The fate of eight Indian players will be determined in the second-round tiebreaks of the FIDE Chess World Cup 2025, taking place at the Resort Rio Convention Centre in Goa. Of the 17 Indians who entered Round 2, five players- D. Gukesh, Arjun Erigaisi, Pentala Harikrishna, Diptayan Ghosh, and Karthik Venkataraman – have already secured their spots in Round 3, four have been eliminated, and the remaining eight are competing in tiebreaks today.

 

 

Eight Indian players who are competing in the second-round tiebreaks include –  R. Praggnanandhaa, Vidit Gujrathi, Nihal Sarin, Pranav V, S.L. Narayanan, Karthikeyan Murali, Pranesh M, and Raunak Sadhwani.

 

 

After two drawn games in Round 2, Vidit Gujrathi finally defeats Faustino Oro in the tiebreaks to advance to Round 3, eliminating youngest player in the history of this event . Pranav V and Pranesh M have also joined Vidit as qualified Indians for round 3 after winning their set of tiebreaks.
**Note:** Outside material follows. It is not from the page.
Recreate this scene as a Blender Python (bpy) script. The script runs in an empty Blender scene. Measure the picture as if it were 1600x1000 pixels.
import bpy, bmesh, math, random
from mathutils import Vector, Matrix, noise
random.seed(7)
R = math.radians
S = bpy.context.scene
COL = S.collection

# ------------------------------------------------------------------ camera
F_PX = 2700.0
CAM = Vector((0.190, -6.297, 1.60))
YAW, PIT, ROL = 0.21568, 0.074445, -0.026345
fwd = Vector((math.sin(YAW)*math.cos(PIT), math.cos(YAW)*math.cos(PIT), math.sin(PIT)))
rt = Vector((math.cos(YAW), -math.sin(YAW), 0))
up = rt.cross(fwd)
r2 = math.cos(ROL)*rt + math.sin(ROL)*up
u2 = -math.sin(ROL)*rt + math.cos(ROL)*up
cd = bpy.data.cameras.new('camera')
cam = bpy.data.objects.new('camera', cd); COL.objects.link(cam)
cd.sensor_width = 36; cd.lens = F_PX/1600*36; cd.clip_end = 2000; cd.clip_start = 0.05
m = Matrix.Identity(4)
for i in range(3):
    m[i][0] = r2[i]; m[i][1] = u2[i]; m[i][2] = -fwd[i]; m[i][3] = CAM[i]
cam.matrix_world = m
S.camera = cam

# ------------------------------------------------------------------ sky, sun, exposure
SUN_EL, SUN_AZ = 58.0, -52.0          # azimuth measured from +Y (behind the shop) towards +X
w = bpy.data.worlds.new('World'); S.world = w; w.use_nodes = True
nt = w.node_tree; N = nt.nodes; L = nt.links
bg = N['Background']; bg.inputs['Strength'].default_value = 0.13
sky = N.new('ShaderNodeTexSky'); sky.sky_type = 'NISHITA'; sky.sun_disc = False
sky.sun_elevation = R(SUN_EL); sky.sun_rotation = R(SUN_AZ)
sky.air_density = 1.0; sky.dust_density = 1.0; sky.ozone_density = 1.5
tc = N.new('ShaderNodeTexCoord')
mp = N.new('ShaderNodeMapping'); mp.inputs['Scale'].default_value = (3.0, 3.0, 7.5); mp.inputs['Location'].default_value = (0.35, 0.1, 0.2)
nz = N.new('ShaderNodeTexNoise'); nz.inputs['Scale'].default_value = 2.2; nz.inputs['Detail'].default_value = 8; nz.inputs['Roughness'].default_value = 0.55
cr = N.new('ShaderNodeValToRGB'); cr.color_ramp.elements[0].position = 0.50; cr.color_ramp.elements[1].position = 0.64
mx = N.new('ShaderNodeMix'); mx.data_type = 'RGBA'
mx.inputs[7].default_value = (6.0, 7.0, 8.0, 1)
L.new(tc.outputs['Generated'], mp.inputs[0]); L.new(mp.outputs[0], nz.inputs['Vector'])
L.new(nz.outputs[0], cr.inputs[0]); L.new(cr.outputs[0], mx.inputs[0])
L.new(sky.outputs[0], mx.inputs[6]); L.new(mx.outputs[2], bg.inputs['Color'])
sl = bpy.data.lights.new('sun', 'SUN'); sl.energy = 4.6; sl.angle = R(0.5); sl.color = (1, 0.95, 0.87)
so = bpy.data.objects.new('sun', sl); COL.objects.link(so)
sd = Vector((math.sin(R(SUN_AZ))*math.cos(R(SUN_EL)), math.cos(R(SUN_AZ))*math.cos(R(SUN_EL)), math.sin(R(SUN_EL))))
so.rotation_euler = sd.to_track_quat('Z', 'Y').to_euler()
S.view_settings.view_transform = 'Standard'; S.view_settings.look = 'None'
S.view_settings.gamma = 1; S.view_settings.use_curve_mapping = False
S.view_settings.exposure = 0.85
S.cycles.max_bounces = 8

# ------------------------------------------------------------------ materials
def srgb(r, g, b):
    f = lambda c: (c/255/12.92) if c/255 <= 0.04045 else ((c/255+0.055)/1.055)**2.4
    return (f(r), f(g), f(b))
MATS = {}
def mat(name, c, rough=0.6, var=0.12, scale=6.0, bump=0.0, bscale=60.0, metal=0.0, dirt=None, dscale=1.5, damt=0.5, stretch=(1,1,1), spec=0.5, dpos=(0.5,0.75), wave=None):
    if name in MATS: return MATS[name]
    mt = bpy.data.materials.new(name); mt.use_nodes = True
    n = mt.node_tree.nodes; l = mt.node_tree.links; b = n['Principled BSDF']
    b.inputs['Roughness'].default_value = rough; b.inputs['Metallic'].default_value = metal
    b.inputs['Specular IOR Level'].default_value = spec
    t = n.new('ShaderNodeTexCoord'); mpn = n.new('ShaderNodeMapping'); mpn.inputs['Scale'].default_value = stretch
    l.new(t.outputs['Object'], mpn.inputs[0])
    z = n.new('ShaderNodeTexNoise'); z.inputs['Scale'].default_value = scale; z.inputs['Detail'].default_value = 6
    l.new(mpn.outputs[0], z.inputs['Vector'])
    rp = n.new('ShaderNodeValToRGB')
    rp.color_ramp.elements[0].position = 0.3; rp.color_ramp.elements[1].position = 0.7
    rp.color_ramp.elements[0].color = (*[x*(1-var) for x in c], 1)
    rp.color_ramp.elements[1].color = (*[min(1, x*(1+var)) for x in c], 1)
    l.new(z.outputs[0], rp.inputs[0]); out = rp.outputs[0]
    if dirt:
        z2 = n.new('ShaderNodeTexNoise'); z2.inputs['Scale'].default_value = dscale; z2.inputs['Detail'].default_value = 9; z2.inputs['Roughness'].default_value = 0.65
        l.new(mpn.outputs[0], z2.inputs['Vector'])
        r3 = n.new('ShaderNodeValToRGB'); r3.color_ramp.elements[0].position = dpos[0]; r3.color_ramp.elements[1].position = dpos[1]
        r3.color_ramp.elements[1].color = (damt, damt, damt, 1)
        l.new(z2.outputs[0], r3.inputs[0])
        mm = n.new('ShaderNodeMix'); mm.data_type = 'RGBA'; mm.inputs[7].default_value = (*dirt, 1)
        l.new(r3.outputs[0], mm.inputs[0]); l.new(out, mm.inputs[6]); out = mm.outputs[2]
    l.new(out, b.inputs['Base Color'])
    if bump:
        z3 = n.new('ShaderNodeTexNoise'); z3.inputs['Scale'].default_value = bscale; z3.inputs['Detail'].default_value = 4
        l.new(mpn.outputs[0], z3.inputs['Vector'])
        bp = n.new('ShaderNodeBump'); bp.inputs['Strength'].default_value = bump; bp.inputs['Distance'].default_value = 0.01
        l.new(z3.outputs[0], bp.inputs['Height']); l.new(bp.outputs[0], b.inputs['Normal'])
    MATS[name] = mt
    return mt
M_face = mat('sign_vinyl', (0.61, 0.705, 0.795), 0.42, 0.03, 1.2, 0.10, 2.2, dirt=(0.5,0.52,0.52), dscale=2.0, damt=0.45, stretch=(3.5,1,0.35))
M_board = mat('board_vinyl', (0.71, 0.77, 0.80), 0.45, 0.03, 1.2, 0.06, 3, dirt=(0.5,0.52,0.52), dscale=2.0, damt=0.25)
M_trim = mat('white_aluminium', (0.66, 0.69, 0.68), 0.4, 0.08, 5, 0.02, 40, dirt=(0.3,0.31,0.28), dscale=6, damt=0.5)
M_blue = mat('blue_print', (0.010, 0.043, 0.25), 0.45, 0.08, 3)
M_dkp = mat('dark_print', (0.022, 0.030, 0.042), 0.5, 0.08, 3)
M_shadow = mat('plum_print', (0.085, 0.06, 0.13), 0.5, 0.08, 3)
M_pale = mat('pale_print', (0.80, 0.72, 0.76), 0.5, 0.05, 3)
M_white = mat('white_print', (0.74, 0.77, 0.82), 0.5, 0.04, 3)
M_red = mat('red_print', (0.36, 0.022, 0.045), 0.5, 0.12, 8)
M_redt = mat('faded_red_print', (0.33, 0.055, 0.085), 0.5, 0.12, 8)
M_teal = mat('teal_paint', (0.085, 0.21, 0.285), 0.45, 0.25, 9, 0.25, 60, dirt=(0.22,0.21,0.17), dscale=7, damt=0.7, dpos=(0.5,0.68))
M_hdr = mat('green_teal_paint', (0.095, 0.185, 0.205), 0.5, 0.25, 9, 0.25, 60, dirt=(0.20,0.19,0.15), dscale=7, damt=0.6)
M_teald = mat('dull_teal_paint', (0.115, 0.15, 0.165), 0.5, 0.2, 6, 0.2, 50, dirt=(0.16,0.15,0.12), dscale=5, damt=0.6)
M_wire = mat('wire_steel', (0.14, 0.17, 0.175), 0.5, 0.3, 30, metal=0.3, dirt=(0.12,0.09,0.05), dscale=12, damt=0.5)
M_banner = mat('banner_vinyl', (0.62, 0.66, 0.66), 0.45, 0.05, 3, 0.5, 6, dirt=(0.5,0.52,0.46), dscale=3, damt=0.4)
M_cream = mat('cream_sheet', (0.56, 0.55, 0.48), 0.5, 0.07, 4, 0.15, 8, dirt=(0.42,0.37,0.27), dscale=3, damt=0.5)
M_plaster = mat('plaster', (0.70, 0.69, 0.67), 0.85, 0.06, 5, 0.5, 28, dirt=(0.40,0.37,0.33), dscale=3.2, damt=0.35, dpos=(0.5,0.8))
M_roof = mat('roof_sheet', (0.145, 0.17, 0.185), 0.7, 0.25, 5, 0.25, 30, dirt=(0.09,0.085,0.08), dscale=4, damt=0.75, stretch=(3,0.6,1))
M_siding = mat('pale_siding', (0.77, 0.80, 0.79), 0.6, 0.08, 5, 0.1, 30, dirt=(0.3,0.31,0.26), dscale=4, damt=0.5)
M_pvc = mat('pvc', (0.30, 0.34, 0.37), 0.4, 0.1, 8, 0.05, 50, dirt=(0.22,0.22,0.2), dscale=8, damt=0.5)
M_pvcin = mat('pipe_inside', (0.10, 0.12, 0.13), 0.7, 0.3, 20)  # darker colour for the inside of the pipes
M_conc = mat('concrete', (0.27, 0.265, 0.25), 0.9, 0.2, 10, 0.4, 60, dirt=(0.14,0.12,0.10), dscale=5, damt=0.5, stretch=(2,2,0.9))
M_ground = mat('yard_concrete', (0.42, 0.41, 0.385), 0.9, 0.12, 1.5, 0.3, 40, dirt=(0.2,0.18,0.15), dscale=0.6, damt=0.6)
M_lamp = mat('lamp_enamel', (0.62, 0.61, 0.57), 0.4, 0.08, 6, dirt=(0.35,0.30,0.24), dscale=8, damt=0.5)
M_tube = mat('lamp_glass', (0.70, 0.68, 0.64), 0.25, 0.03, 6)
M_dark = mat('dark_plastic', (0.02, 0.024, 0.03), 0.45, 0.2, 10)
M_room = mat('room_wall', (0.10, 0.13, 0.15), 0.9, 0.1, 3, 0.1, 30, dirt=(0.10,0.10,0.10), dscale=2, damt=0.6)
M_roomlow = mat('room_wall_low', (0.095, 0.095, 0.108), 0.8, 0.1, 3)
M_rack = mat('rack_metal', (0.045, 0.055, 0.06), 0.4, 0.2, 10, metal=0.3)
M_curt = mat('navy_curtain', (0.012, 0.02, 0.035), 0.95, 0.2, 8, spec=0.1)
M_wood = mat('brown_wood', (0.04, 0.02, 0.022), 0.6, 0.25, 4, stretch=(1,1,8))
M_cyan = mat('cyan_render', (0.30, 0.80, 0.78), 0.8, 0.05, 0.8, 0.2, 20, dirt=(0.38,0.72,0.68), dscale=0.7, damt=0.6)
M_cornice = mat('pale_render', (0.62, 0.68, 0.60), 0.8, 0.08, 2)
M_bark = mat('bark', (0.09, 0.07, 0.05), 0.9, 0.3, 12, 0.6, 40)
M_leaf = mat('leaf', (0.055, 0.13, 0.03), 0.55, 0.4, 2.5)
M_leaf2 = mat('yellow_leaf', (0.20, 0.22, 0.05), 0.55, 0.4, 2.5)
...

Meanwhile, Nihal Sarin and Raunak Sadhwani fall short of the required win and are knocked out of the tournament in the early stages.

 

 

In a dramatic turnaround, Praggnanandhaa, last edition’s finalist, is facing tough time against Temur Kuybokarov after 1-1 draw in 10+10 rapid games.

 

 

After draw matches in 10+10 rapid games, 3 Indian players – Praggnanandhaa, S.L. Narayanan and Karthikeyan Murali’s fate will be decided in 5+3 blitz tiebreak.